Frank Stillwell
Born in Iowa, Frank Stillwell (1856 – 1882) ended up in Arizona in 1877, where he had his first recorded run in with the law: a new cook served him tea instead of coffee, and Stillwell shot him dead. In 1879, he staked a claim and worked a mine in Mojave, Arizona, when he got into a dispute with a fellow miner over claim-jumping. Stillwell settled the dispute by grabbing a rock and smashing in his rival’s face until he was dead. He was arrested for murder, but charges were dropped for lack of evidence.
He was hired as a Cochise County sheriff’s deputy in 1881, but was fired soon thereafter for “accounting irregularities”. A few months later, he robbed a stagecoach near Tombstone, Arizona, and was tracked down and arrested by lawmen Wyatt and Virgil Earp. Charges were dropped however for insufficient evidence, and after Stillwell produced alibi witnesses. The Earps, in their capacity as US Marshals, then charged Stillwell with the federal crime of interference with a mail carrier, which created a perception that Stillwell was being persecuted, and led soon thereafter to the assassination of Wyatt’s brother, Morgan Earp.

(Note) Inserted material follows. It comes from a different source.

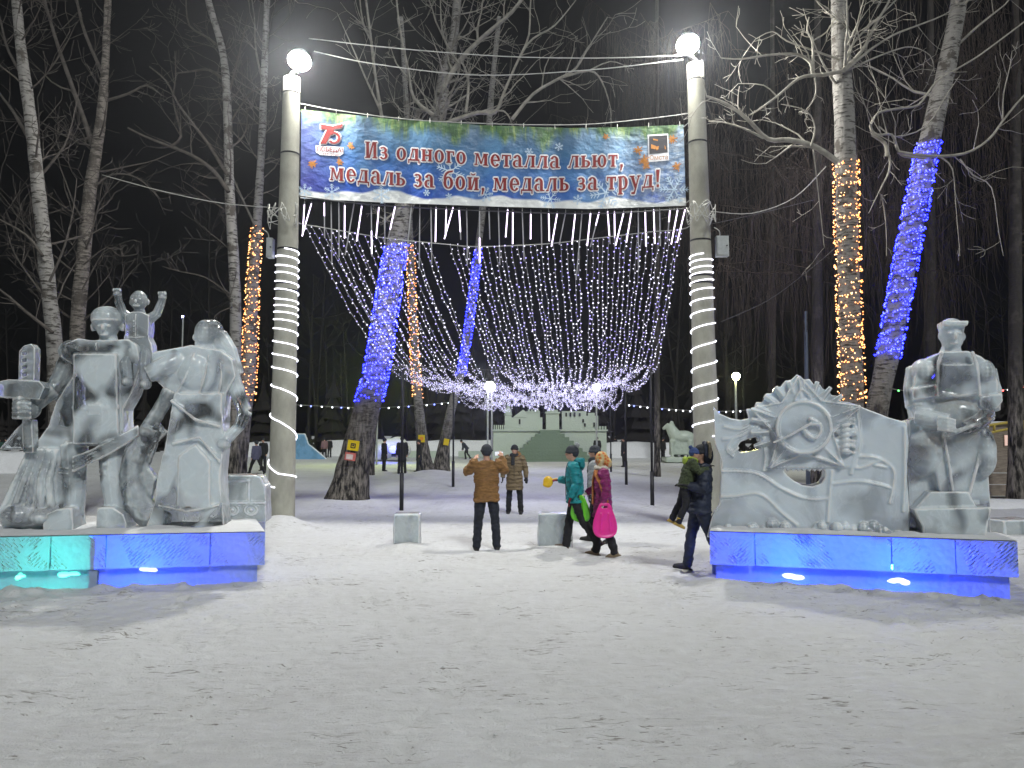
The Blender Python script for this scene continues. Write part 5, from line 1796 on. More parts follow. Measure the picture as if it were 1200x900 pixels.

Witnesses reported seeing Stillwell fleeing from the scene, and a Coroner’s jury listed Stillwell among the suspects in the assassination. Wyatt Earp then formed a posse and went after the suspects in the murder of his brother Morgan and the earlier shooting of his other brother, Virgil. Two days after Morgan’s assassination, Wyatt Earp received information that Stillwell planned to murder his brother Virgil in Tucson when the train carrying him and Morgan’s coffin to California stopped there. Wyatt formed an escort to accompany Virgil, and on March 20, 1882, spotted Stillwell and two associates waiting in ambush near Tucson’s train station. Stillwell and his friends ran for their lives when they spotted Wyatt, but Stillwell stumbled. By the time he got back on his feet, Wyatt Earp was upon him.
“I ran straight for Stilwell,” he later recounted. “It was he who killed my brother. What a coward he was. He couldn’t shoot when I came near him. He stood there helpless and trembling for his life. As I rushed upon him he put out his hands and clutched at my shotgun. I let go both barrels, and he tumbled down dead and mangled at my feet.”